Prompted by an op-ed piece in The New York Times the other about the rock-star like standing of US Secretary of State Hilary Clinton, Stephen Walt, professor of international relations at Harvard, blogging on FP puts the proposition to the test.
Is Hillary Clinton a great secretary of state? A puff-piece in the New York Times Magazine a couple of weeks ago referred to her as a "rock star diplomat," and quotes Google chairman Eric Schmidt calling her "the most significant Secretary of State since Dean Acheson." (Hmm. . . has Mr. Schmidt ever heard of some guys named Dulles, Kissinger, and Baker?). I'm neither a fan nor a foe of Ms. Clinton, but one can't really call her a great secretary at this point, through no fault of her own.

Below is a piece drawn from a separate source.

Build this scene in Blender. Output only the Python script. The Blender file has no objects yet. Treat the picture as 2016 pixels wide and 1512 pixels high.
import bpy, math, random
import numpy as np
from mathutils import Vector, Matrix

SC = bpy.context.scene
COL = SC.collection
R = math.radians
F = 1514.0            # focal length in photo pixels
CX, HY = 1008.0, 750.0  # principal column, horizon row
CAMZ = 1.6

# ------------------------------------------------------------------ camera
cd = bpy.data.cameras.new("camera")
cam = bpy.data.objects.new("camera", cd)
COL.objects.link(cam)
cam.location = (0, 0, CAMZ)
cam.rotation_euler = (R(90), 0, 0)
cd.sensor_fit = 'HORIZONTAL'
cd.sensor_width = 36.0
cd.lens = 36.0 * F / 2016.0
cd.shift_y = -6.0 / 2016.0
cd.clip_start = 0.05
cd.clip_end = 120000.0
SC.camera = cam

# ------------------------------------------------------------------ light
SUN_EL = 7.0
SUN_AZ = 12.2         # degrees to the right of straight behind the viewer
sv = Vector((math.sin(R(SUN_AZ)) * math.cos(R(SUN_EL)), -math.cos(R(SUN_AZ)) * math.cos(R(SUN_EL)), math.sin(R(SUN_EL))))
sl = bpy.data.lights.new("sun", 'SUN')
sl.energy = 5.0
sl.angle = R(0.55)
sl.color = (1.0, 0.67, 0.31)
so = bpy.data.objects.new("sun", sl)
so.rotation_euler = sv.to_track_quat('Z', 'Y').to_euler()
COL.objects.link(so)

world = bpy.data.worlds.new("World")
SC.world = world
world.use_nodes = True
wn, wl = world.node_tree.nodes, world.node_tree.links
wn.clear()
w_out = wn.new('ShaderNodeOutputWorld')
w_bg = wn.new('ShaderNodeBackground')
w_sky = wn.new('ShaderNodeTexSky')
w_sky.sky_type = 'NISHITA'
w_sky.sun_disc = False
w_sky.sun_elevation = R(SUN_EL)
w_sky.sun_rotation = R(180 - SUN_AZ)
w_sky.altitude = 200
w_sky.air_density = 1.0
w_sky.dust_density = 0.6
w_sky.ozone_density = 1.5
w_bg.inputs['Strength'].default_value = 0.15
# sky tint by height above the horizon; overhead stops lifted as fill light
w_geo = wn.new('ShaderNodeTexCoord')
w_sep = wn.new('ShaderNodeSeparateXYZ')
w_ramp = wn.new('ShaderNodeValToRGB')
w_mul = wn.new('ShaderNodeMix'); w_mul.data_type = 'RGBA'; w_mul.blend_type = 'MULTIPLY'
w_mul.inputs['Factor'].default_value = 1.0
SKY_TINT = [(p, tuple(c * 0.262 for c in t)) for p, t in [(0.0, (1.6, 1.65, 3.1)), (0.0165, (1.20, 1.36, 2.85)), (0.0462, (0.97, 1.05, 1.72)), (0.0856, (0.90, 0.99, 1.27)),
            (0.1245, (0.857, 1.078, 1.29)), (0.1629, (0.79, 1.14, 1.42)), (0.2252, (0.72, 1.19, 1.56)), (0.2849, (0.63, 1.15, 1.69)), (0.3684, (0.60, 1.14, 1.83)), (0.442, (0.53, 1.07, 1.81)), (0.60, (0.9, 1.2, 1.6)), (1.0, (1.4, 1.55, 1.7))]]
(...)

First the positives. There's no question that Clinton has been terrifically energetic, as well as a loyal team player. In this sense, Obama's decision to appoint her has worked out brilliantly, due in no small part to her willingness to serve the man who defeated her for the 2008 nomination, and in a broader sense, to serve her country. She's also proved to be relatively gaffe-free (there have been a few slips, but that's inevitable for anyone who's in the limelight 24/7 and who has to respond and react to rapidly evolving events). Insiders with whom I've spoken say she is an excellent boss who elicits considerable loyalty from those around her. And as the Times piece notes, she's helped restore the somewhat battered morale of the foreign service, and used her celebrity to raise public awareness on a number of signature issues. Nothing to be ashamed of there, and I'd argue her record puts her well ahead of predecessors such as Warren Christopher, William Rogers, Christian Herter, Madeleine Albright, Dean Rusk, Condoleezza Rice, or Colin Powell. (For a balanced but positive appraisal of Clinton's record, see FP editor Susan Glasser's profile here).
The problem, however, is that she's hardly racked up any major achievements. The Chen Guangcheng affair was a nice bit of on-the-fly crisis management, but the fate of a single Chinese dissident is not exactly the stuff of high politics and in the end won't have much impact on Sino-American relations either way. She played little role in extricating us from Iraq, and it is hard to see her fingerprints on the U.S. approach to Afghanistan. She has done her best to smooth the troubled relationship with Pakistan, but anti-Americanism remains endemic in that country and it hardly looks like a success story at this point. Yes, her belated quasi-apology eventually got the NATO supply trucks rolling again, but it took months to get this matter resolved and the relationship itself remains deeply fractured. She certainly helped get tougher sanctions on Iran, but the danger of war still looms and there's been no breakthrough there either.
Needless to say, she has done nothing to advance the cause of Israeli-Palestinian peace or even to halt Israel's increasingly naked land grab there (for which she can share blame with the rest of the administration, AIPAC, the U.S. Congress, and the Netanyahu government). Finally, although she's helped articulate the need for the "pivot" to Asia and has done some effective salesmanship on that topic both at home and in the region, this move was both a geopolitical no-brainer and still faces significant obstacles. Among other things, the recent debacle over the aborted strategic cooperation agreement between South Korea and Japan (which led to the resignation of one of Korean President Lee Myung-Bak's top aides) is a setback for both Lee and for Clinton's efforts to build a stronger coalition in Asia.